■ **Exercise**
Read through the entries below and return each line with the word "scene".

————

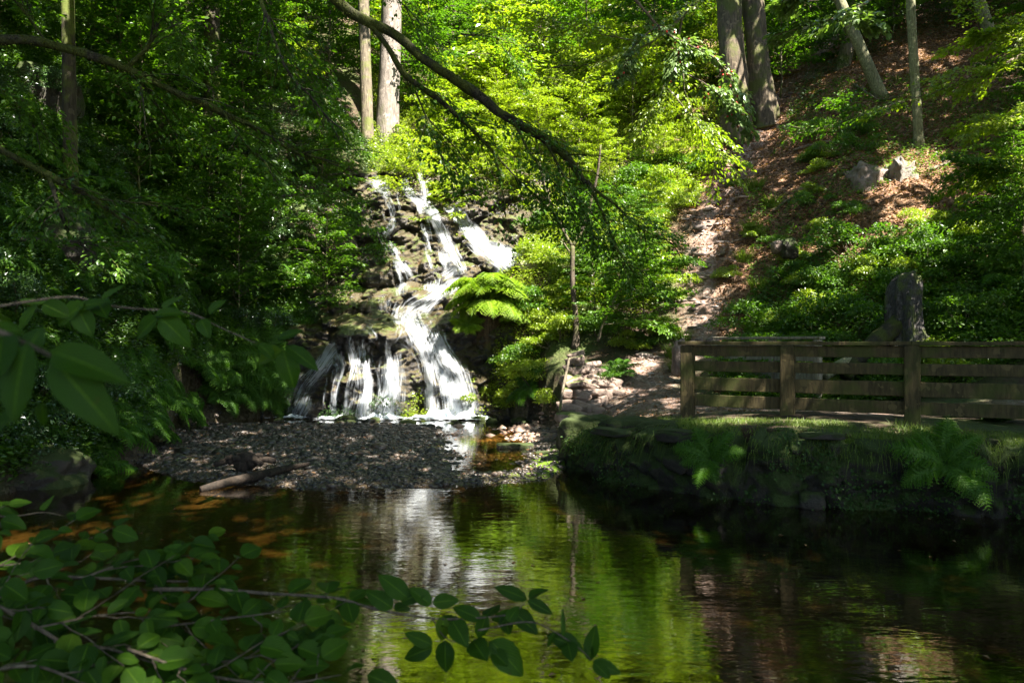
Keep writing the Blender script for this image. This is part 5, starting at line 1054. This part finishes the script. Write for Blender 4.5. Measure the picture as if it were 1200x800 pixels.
# ------------------------------------------------------------------ foreground beech branches, every leaf with its blade pleated along the veins
HL = hero_leaf_mat('near_beech_leaf', (.016, .055, .003), (.05, .125, .006))
def hero(specs, r):
    """specs: (base, tip, normal, width ratio) -> one mesh"""
    nu, nv = 15, 7; u = np.linspace(0, 1, nu); v = np.linspace(-1, 1, nv); Vs = []; Us = []
    wprof = np.sin(np.pi * u ** .82) ** .75 * (1 - .12 * u) + .012; wprof[-1] = .004; wprof[0] = .02
    for b, t, n_, wr in specs:
        D = t - b; L = np.linalg.norm(D); D = D / L; S = nrm(np.cross(n_, D)); Nn = np.cross(D, S); bend = r.uniform(.02, .42); fold = r.uniform(-.05, .5); tw = r.uniform(-.15, .15)
        ww = wprof * wr * .5 * (1 + .03 * np.sin(u * 2 * np.pi * 9)); X = u[:, None] + .06 * (v[None] ** 2) * (1 - u[:, None]) * 0
        Y_ = ww[:, None] * v[None]; Zz = -bend * u[:, None] ** 2 + fold * np.abs(Y_) + .013 * np.sin((u[:, None] - .55 * np.abs(v[None])) * 2 * np.pi * 9) * np.abs(v[None]) + .03 * np.sin(u[:, None] * 5 + b[0] * 9) * v[None]
        Vs.append((b + L * (X[..., None] * D + Y_[..., None] * (S + tw * Nn) + Zz[..., None] * Nn)).reshape(-1, 3)); Us.append(np.stack([np.repeat(u[:, None], nv, 1), np.repeat(v[None], nu, 0)], -1).reshape(-1, 2))
    n = len(specs); Fg = grid_faces(nu, nv); return mesh('foliage', np.concatenate(Vs), [np.concatenate([Fg + k * nu * nv for k in range(n)])], [HL], uv=np.concatenate(Us))
def fore(label, mains, ntw, seed, leaf=.062, explicit=(), twl=(.10, .22), region=None):
    r = np.random.default_rng(seed); base = W(*mains[0][0][:3]); o = thing('beech_branch', label, 'tree branch', base, None); wood = MB(); sp = []
    for pl, rad in mains:
        pass
    return o
def fore_branch(label, lines, seed, leaf=.060, twl=.16, dens=1.0, explicit=(), rng_t=(0, 1), nrmv=(0.0, -.45, .85)):
    r = np.random.default_rng(seed); base = W(*lines[0][0][:3]); o = thing('beech_branch', label, 'tree branch', base, None); wood = MB(); sp = []
    def leafat(p, d, L):
        nn = np.array(nrmv) + r.normal(0, .28, 3); d = nrm(d + np.array([0, 0, -.18])); d = nrm(d - nn / np.linalg.norm(nn) * (d @ nn / np.linalg.norm(nn)) * .75)
        b0 = p + d * .006; sp.append((b0 - base, b0 + d * L - base, nn, r.uniform(.66, .8)))
    for ln in lines:
        P = resample([[*W(a, b, c), d] for a, b, c, d in ln], .012); wood.add(*tube(P[:, :3] - base, P[:, 3], 6, .15, seed, freq=30)); Ls = np.linalg.norm(P[-1, :3] - P[0, :3]); n = max(2, int(Ls / .055 * dens))
        for q in range(n):
            i = int((q + r.uniform(.2, .8)) / n * (len(P) - 2)); d = nrm(P[i + 1, :3] - P[i, :3]); up = np.array(nrmv); s = nrm(np.cross(d, up)) * (1 if q % 2 else -1)
            if twl > 0 and r.random() < .62:
                l = twl * r.uniform(.5, 1.3); e = P[i, :3] + (d * .75 + s * r.uniform(.4, 1.0) + r.normal(0, .22, 3)) * l; t = np.linspace(0, 1, 6)[:, None]; T = P[i, :3] * (1 - t) + e * t; T[1:-1] += r.normal(0, .004, (4, 3))
                wood.add(*tube(T - base, np.linspace(.0016, .0008, 6), 5, cap=False)); m = max(3, int(l / .022))
                for k in range(m):
                    f = (k + .7) / m; p = P[i, :3] * (1 - f) + e * f; dd = nrm(e - P[i, :3]); s2 = nrm(np.cross(dd, up)) * (1 if k % 2 else -1); leafat(p, dd * .65 + s2 * .8 + r.normal(0, .15, 3), leaf * r.uniform(.45, 1.2))
                leafat(e, nrm(e - P[i, :3]), leaf * r.uniform(.75, 1.1))
            else: leafat(P[i, :3], d * .6 + s * .9, leaf * r.uniform(.7, 1.15))
        leafat(P[-1, :3], nrm(P[-1, :3] - P[-3, :3]), leaf * .8)
    for (bx, by, tx, ty, Y, dY, wr) in explicit:
        sp.append((W(bx, by, Y) - base, W(tx, ty, Y + dY) - base, np.array([r.normal(0, .15), -.75, .55]), wr))
    link('twig', wood.mesh('twig', [TWIG]), o); link('foliage', hero(sp, r), o); print('FORE', len(sp)); return o
fore_branch('dense leafy beech branch filling the bottom left corner over the pool', [
    [(-60, 712, 1.75, .006), (0, 698, 1.78, .005), (42, 677, 1.8, .0045), (90, 676, 1.82, .004), (180, 680, 1.85, .003), (233, 681, 1.86, .0015)],
    [(-40, 700, 1.6, .005), (0, 711, 1.6, .0045), (46, 736, 1.6, .004), (83, 757, 1.6, .0035), (125, 759, 1.6, .003), (204, 784, 1.6, .0015)],
    [(83, 757, 1.6, .003), (95, 780, 1.55, .003), (115, 810, 1.5, .002)], [(150, 760, 1.55, .003), (240, 790, 1.55, .003), (330, 800, 1.55, .002), (400, 790, 1.6, .001)],
    [(-40, 790, 1.5, .004), (40, 780, 1.5, .003), (110, 805, 1.5, .002)], [(100, 676, 1.82, .003), (160, 655, 1.9, .002), (230, 650, 1.95, .0015)], [(180, 735, 1.7, .003), (260, 725, 1.72, .002), (340, 715, 1.75, .0012)],
    [(-40, 655, 1.9, .003), (0, 662, 1.9, .0025), (60, 655, 1.95, .0015)], [(40, 736, 1.6, .003), (120, 720, 1.65, .002), (200, 715, 1.7, .001)], [(200, 784, 1.6, .002), (290, 770, 1.62, .002), (360, 755, 1.65, .001)]], 41, dens=1.55)
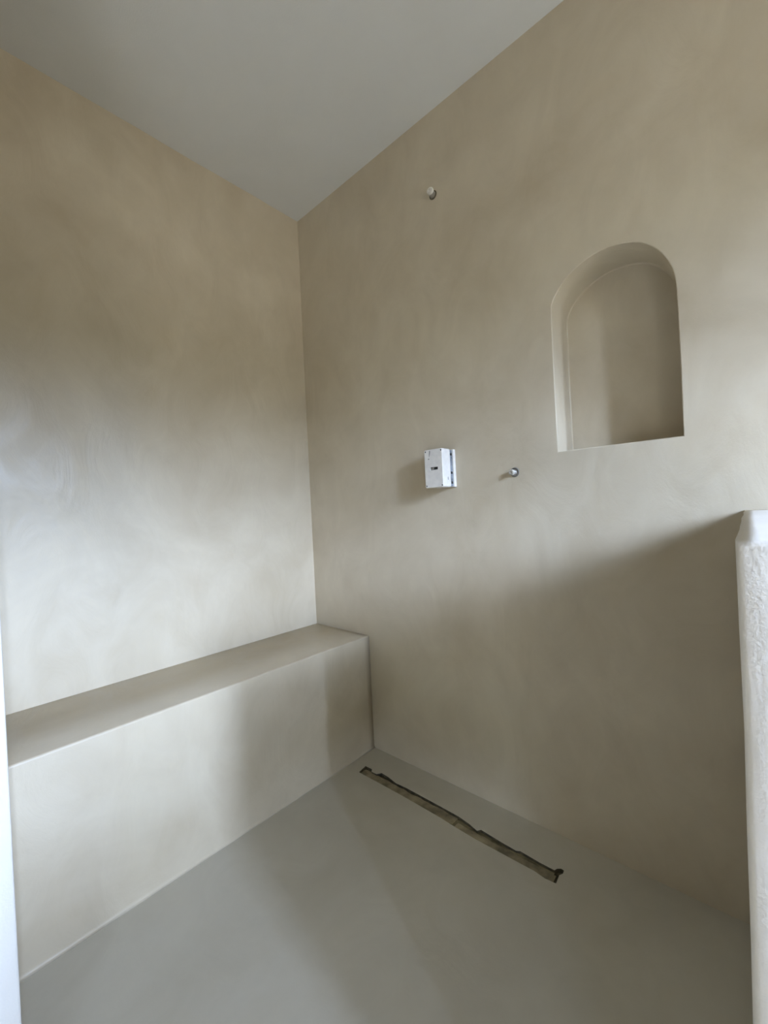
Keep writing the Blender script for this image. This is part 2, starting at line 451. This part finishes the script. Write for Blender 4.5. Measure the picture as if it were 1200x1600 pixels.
# ------------------------------------------------------------------ shower channel in the floor
T = thing('shower_drain', 'long narrow shower drain channel cut in floor beside the back wall', 'drain', (0.79, -0.142, -DD))
def inset_line(y0, y1, z, x0, x1, n, amp, seed, th=0.002):
    """crumpled strip between two rough edges (drain coordinates)"""
    bm = bmesh.new(); top, bot = [], []
    m = 6
    for i in range(n+1):
        x = x0 + (x1-x0)*i/n
        e0 = y0 + amp*noise.noise(Vector((x*24, seed, 0))); e1 = y1 + amp*noise.noise(Vector((x*24, seed+9, 0)))
        ra, rb = [], []
        for k in range(m+1):
            y = e0 + (e1-e0)*k/m
            zz = z + 0.0022*noise.noise(Vector((x*40, y*90, seed)))
            ra.append(bm.verts.new((x, y, zz))); rb.append(bm.verts.new((x, y, zz-th)))
        top.append(ra); bot.append(rb)
    for i in range(n):
        for k in range(m):
            bm.faces.new((top[i][k], top[i+1][k], top[i+1][k+1], top[i][k+1]))
            bm.faces.new((bot[i][k], bot[i][k+1], bot[i+1][k+1], bot[i+1][k]))
        bm.faces.new((top[i][0], bot[i][0], bot[i+1][0], top[i+1][0])); bm.faces.new((top[i][m], top[i+1][m], bot[i+1][m], bot[i][m]))
    bm.faces.new(top[0]+bot[0][::-1]); bm.faces.new(top[n]+bot[n][::-1])
    return bm
# tray filling the cut, same outline
bm = bmesh.new()
a = [bm.verts.new((x-0.79, y+0.142, 0.0005)) for x, y in drain]; b = [bm.verts.new((x-0.79, y+0.142, 0.004)) for x, y in drain]
for i in range(len(a)):
    j = (i+1) % len(a); bm.faces.new((a[i], a[j], b[j], b[i]))
fill(bm, [a]); fill(bm, [b])
link('channel', bm, M_DARK_BROWN, T, label='dark channel bottom showing at the cut edges')
link('tape', inset_line(-0.0172, 0.0165, 0.0098, -0.368, 0.05, 70, 0.0035, 2.0), M_FILM, T, label='dusty olive tape strip over the drain')
link('tape', inset_line(-0.0275, -0.0010, 0.0098, 0.060, 0.368, 60, 0.0035, 5.0), M_FILM, T, label='dusty olive tape strip at the right end of the drain')
link('grate', inset_line(-0.0215, 0.0120, 0.0078, -0.02, 0.36, 60, 0.003, 8.0), M_OLIVE, T)

# ------------------------------------------------------------------ daylight
w = bpy.data.worlds.new('daylight'); bpy.context.scene.world = w; w.use_nodes = True
nt = w.node_tree; L = nt.links.new
bg = nt.nodes['Background']
tc = N(nt, 'ShaderNodeTexCoord'); sp = N(nt, 'ShaderNodeSeparateXYZ'); L(tc.outputs['Generated'], sp.inputs[0])
cr = N(nt, 'ShaderNodeValToRGB')
mr = N(nt, 'ShaderNodeMapRange'); mr.inputs[1].default_value = -1; mr.inputs[2].default_value = 1
L(sp.outputs['Z'], mr.inputs[0]); L(mr.outputs[0], cr.inputs[0]); L(cr.outputs[0], bg.inputs['Color'])
SKY, HIGH, TREES, GROUND = 1.0, 0.25, 0.02, 0.066         # relative brightness of the bands outside
SKY_C, TREE_C, GROUND_C = (0.625, 0.80, 1.16), (0.75, 1.0, 0.75), (1.0, 0.95, 0.85)
e = cr.color_ramp.elements
def stop(pos, k, c):
    x = e.new((pos+1)/2); x.color = (c[0]*k, c[1]*k, c[2]*k, 1)
e[0].position = 0.0; e[0].color = (*[c*GROUND for c in GROUND_C], 1)
e[1].position = 1.0; e[1].color = (*[c*HIGH for c in SKY_C], 1)
stop(-0.10, GROUND, GROUND_C); stop(-0.02, TREES, TREE_C); stop(0.05, TREES, TREE_C)
stop(0.17, 0.5*SKY, SKY_C); stop(0.27, SKY, SKY_C); stop(0.36, SKY, SKY_C); stop(0.44, HIGH, SKY_C)
bg.inputs['Strength'].default_value = 297

def portal(name, loc, rot, sx, sy):
    d = bpy.data.lights.new(name, 'AREA'); d.shape = 'RECTANGLE'; d.size = sx; d.size_y = sy
    d.cycles.is_portal = True
    o = bpy.data.objects.new(name, d); C.objects.link(o); o.location = loc; o.rotation_euler = rot
for w_ in OPENINGS:
    portal('window_light', (XW+0.04, (w_[0]+w_[1])/2, (w_[2]+w_[3])/2), (0, math.radians(90), 0), w_[3]-w_[2], w_[1]-w_[0])

# ------------------------------------------------------------------ camera
cd = bpy.data.cameras.new('camera'); cam = bpy.data.objects.new('camera', cd); C.objects.link(cam)
cd.sensor_fit = 'VERTICAL'; cd.sensor_height = 36.0; cd.lens = 36.0*652/1600; cd.clip_start = 0.01
mx = Vector((-721, -33, -652)).normalized(); my = Vector((589, 31, -652)).normalized()
ex = -mx; up = ex.cross(my).normalized(); ey = up.cross(ex)
R = Matrix((ex, ey, up))                         # camera to world
cam.matrix_world = Matrix.Translation((1.600, -1.2513, 1.0)) @ R.to_4x4()
bpy.context.scene.camera = cam

vs = bpy.context.scene.view_settings
vs.view_transform = 'Standard'; vs.look = 'None'; vs.gamma = 1.0; vs.use_curve_mapping = False
vs.exposure = 0.0
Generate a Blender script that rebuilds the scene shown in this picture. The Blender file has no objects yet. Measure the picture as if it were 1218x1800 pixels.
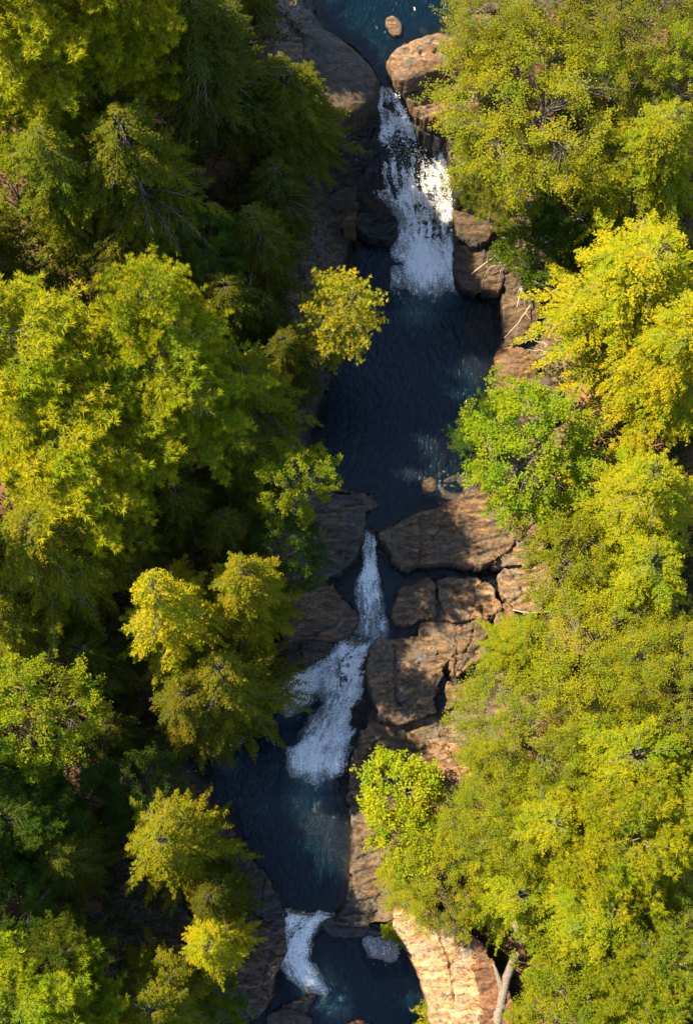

————

■ **Full answer**
w = bpy.data.worlds.new('daylight'); bpy.context.scene.world = w; w.use_nodes = True
bpy.context.scene.camera = cam
vs = bpy.context.scene.view_settings
Generate a Blender script that rebuilds the scene shown in this picture. The Blender file has no objects yet. Measure the picture as if it were 1218x1800 pixels.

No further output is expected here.